• Press Release

Russia Must Investigate Prison Abuse Allegations by Pussy Riot

September 25, 2013

Contact: Sharon Singh, [email protected], 202-675-8579, @AIUSAmedia

(WASHINGTON, D.C.) – The Russian prison authorities' decision to move an imprisoned member of the punk band Pussy Riot to solitary confinement after she complained about prison conditions is yet another sign of suppression of any form of free speech in the country, Amnesty International said.

The decision came after Nadezhda Tolokonnikova went on hunger strike and wrote an open letter describing the abuses in her prison colony, including inmates being forced to work extremely long hours in "slave-like" conditions. Tolokonnikova also alleged that she had received death threats from a senior prison official and later from some inmates.

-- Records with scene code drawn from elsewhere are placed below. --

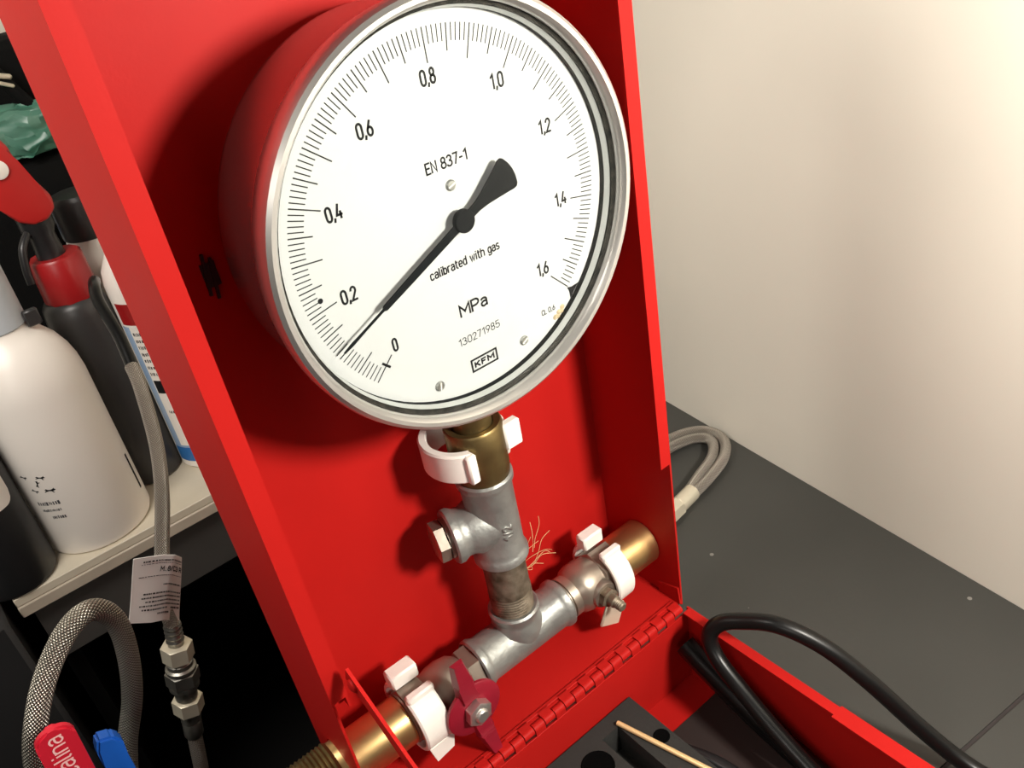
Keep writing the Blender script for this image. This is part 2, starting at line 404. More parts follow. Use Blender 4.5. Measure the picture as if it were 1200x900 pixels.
# ================================================================== RED CASE
CW, CD, CH = 212.8, 60.0, 400.0
case = thing('steel_case', 'open red steel case, gauge half standing up, tray half flat on the slate', 'case', (106, -170, TZ))
def plate_hole(mb, x0, x1, y0, y1, z0, z1, hy, hz, r, n=32):
    """sheet normal to x with a round hole"""
    angs = sorted(set([2 * math.pi * i / n for i in range(n)] + [math.atan2(z - hz, y - hy) % (2 * math.pi) for y in (y0, y1) for z in (z0, z1)]))
    rows = {}
    for k, x in enumerate((x0, x1)):
        for i, t in enumerate(angs):
            c, s = math.cos(t), math.sin(t)
            d = min([((y1 if c > 0 else y0) - hy) / c if abs(c) > 1e-9 else 1e9, ((z1 if s > 0 else z0) - hz) / s if abs(s) > 1e-9 else 1e9])
            rows[k, 0, i] = mb.bm.verts.new((x, hy + r * c, hz + r * s)); rows[k, 1, i] = mb.bm.verts.new((x, hy + d * c, hz + d * s))
    N = len(angs)
    for i in range(N):
        j = (i + 1) % N
        for k in (0, 1): mb.quad([rows[k, 0, i], rows[k, 0, j], rows[k, 1, j], rows[k, 1, i]])
        for e in (0, 1): mb.quad([rows[0, e, i], rows[0, e, j], rows[1, e, j], rows[1, e, i]])
    return mb
PY, PZ = 28.0, 36.0                                   # axis of the horizontal pipe run
b = MB(); b.box((0, CD - 1.2, 0), (CW, CD, CH)); b.build('back_panel', M['red'], case)
b = MB(); plate_hole(b, 0, 1.2, 0, CD - 1.2, 0, 106, PY, PZ, 14.6); b.box((0, 0, 106), (1.2, CD - 1.2, CH))
sw = b.build('side_wall', M['red'], case)
b = MB(); b.box((1.2, 0, 106), (8.1, 1.2, CH)); b.box((7.0, 1.2, 98), (8.1, 7, CH)); b.box((1.2, 5.9, 98), (7.0, 7, 101)); b.build('rim_flange', M['red'], sw)
b = MB(); plate_hole(b, CW - 1.2, CW, 0, CD - 1.2, 0, 106, PY, PZ, 13.0); b.box((CW - 1.2, 0, 106), (CW, CD - 1.2, CH))
sw = b.build('side_wall', M['red'], case)
b = MB(); b.box((CW - 7.6, 0, 107.5), (CW - 1.2, 1.2, CH)); b.build('rim_flange', M['red'], sw)
b = MB(); b.prism([(0, 1.2), (17, 1.2), (17, 9), (1.0, 14)], (CW - 2.4, 0, 0), (0, 1, 0), (0, 0, 1), (1, 0, 0), 1.2); b.build('corner_tab', M['red'], sw)
b = MB(); b.box((1.2, 1.5, 0), (CW - 1.2, CD - 1.2, 1.2)); bw = b.build('bottom_wall', M['red'], case)
b = MB(); b.box((1.2, 0, CH - 1.2), (CW - 1.2, CD - 1.2, CH)); b.build('top_wall', M['red'], case)
# hinge: rolled knuckles in turn from the upright half and from the tray
b = MB(); b.cyl((3, -1.2, 0), (209, -1.2, 0), 1.2, 10); hinge = b.build('hinge', M['red'], case)
kn = []; P = 7.32
for i in range(28):
    x = 4 + i * P
    if i < 2:
        b = MB(); b.cyl((x + 0.3, -1.2, 0), (x + P - 0.3, -1.2, 0), 2.7, 14)
        if i % 2: b.box((x + 0.3, -1.2, 1.6), (x + P - 0.3, 3.8, 2.7))
        else: b.box((x + 0.3, -3.9, -5.2), (x + P - 0.3, -2.9, 0))
        o = b.build('knuckle', M['red'], hinge); kn.append(o)
    else:
        o = kn[i % 2].copy(); C.objects.link(o); o.parent = hinge
        o.location = Vector(((i - i % 2) * P * MM, 0, 0))
b = MB(); b.box((4, 2.7, 1.2), (4 + 28 * P, 5.2, 2.7), 0.3); b.build('hinge_leaf', M['red'], hinge)
b = MB(); b.box((4, -4.1, -14), (4 + 28 * P, -3.1, -3.5), 0.2); b.build('hinge_leaf', M['red'], hinge)
# tray half
TY0, TY1 = -2.2, -402.0
b = MB(); b.box((0.2, TY1, TZ), (213.4, TY0, TZ + 1.2)); b.build('tray_floor', M['red'], case)
b = MB(); b.box((0.2, TY0 - 0.9, TZ + 1.2), (213.4, TY0, -4.4)); b.build('tray_wall', M['red'], case)
b = MB(); b.box((0.2, TY1, TZ + 1.2), (213.4, TY1 + 1.2, 0)); b.build('tray_wall', M['red'], case)
b = MB(); b.box((0.2, TY1 + 1.2, TZ + 1.2), (1.4, TY0 - 1.2, 0)); tw = b.build('tray_wall', M['red'], case)
b = MB(); b.box((1.4, TY1 + 1.2, -1.2), (8, -107, 0)); b.build('rim_flange', M['red'], tw)
b = MB(); b.box((212.2, TY1 + 1.2, TZ + 1.2), (213.4, TY0 - 1.2, 0)); tw = b.build('tray_wall', M['red'], case)
b = MB(); b.box((207.4, -107, -1.2), (212.2, -5, 0)); b.box((205.6, TY1 + 1.2, -1.2), (212.2, -107, 0)); b.box((213.4, TY1 + 1.2, -9), (214.6, -107, 0)); b.build('rim_flange', M['red'], tw)
b = MB(); b.box((159.5, TY1 + 2, TZ + 1.2), (211.5, -24, TZ + 2.0)); b.build('tray_liner', M['liner'], case, label='dark brown liner on the tray floor')
# flat stay bar between the two halves
a, d = Vector((9.2, -6.5, 127.0)), Vector((0, -43.4, -21.4)).normalized()
n_ = Vector((0, d.z, -d.y))
if n_.z > 0: n_ = -n_
b = MB(); b.prism([(0, 0), (300, 0), (300, 10), (0, 10)], a, d, n_, (1, 0, 0), 1.5); st = b.build('stay_bar', M['red'], case)
for q in (6, 292):
    b = MB(); c = a + d * q + n_ * 5; b.lathe(c + Vector((-0.2, 0, 0)), (-1, 0, 0), [(3.2, 0), (3.0, 0.9), (1.6, 1.6), (0, 1.8)], 14); b.build('rivet', M['red'], st)
b = MB()
for k, (zz, yy) in enumerate(((0, 0), (-2.2, 2.6))):
    b.box((30.2 + yy, 57.6, 274 + zz), (31.4 + yy, 58.8, 291 + zz), rot=Matrix.Rotation(math.radians(6), 3, 'Y'))
b.box((29.5, 58.2, 277), (35.5, 58.8, 287))
b.build('spring_clip', M['blackpl'], case, label='small dark metal clip on the red back panel')

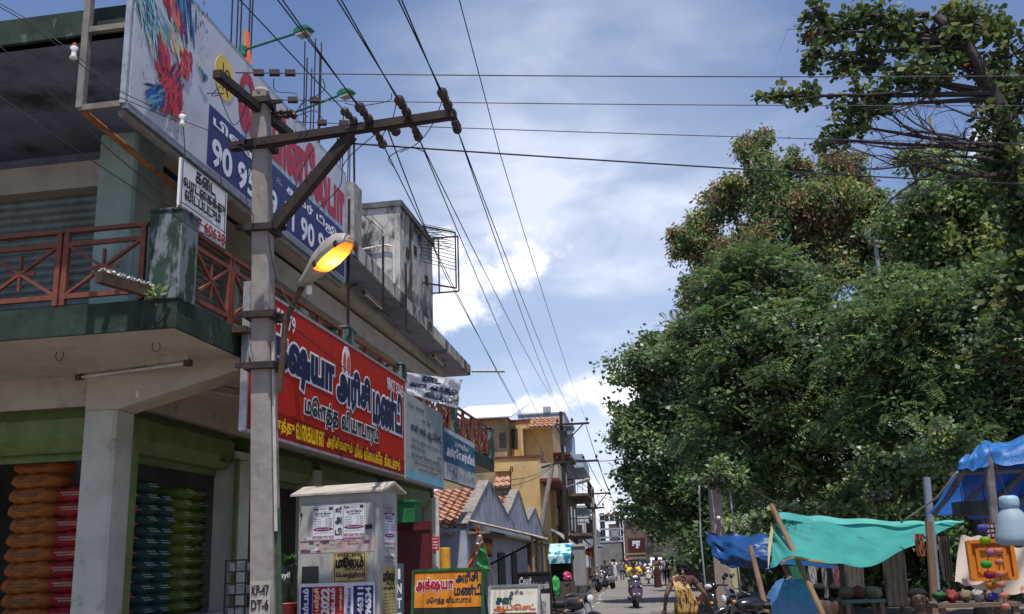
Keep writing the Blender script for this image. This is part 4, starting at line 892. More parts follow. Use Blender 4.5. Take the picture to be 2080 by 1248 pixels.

"The prison administration claimed that Nadezhda had been placed in isolation for her own protection, but we are concerned this could be yet another punishment for demanding that her own rights and the rights of other inmates are respected," said Sergei Nikitin, director of Amnesty International’s Moscow office. "What authorities should do is investigate the allegations she made."

"The case against members of the band Pussy Riot has been consistently outrageous from start to finish, and sought nothing other than to undermine the band members' right to freedom of expression," said Nikitin. "The Russian authorities must immediately and unconditionally release the activists and quash all charges against them."

Prison authorities have denied Tolokonnikova's allegations of abuse. The prison administration has also claimed that the conditions in the solitary cell were better than in a shared one. Tolokonnikova told her lawyer that she is held in freezing conditions, with access to cold water only and very dim light. She also said internal prison rules prevent her from sitting on her bed during the day.

Tolokonnikova and one other member of the group Pussy Riot are currently serving two-year sentences. Nadezhda is held in a penal colony in Mordovia and Maria Alekhina in Nizhnii Novgorod. They were convicted under the charges of "hooliganism on grounds of religious hatred" after they had performed a protest song in Moscow's main Orthodox cathedral in February 2012.

The sentence against a third Pussy Riot member, Ekaterina Samutsevich, was suspended on appeal. However, she too had spent many months in detention while awaiting trial.

Amnesty International is a Nobel Peace Prize-winning grassroots activist organization with more than 3 million supporters, activists and volunteers in more than 150 countries campaigning for human rights worldwide. The organization investigates and exposes abuses, educates and mobilizes the public, and works to protect people wherever justice, freedom, truth and dignity are denied.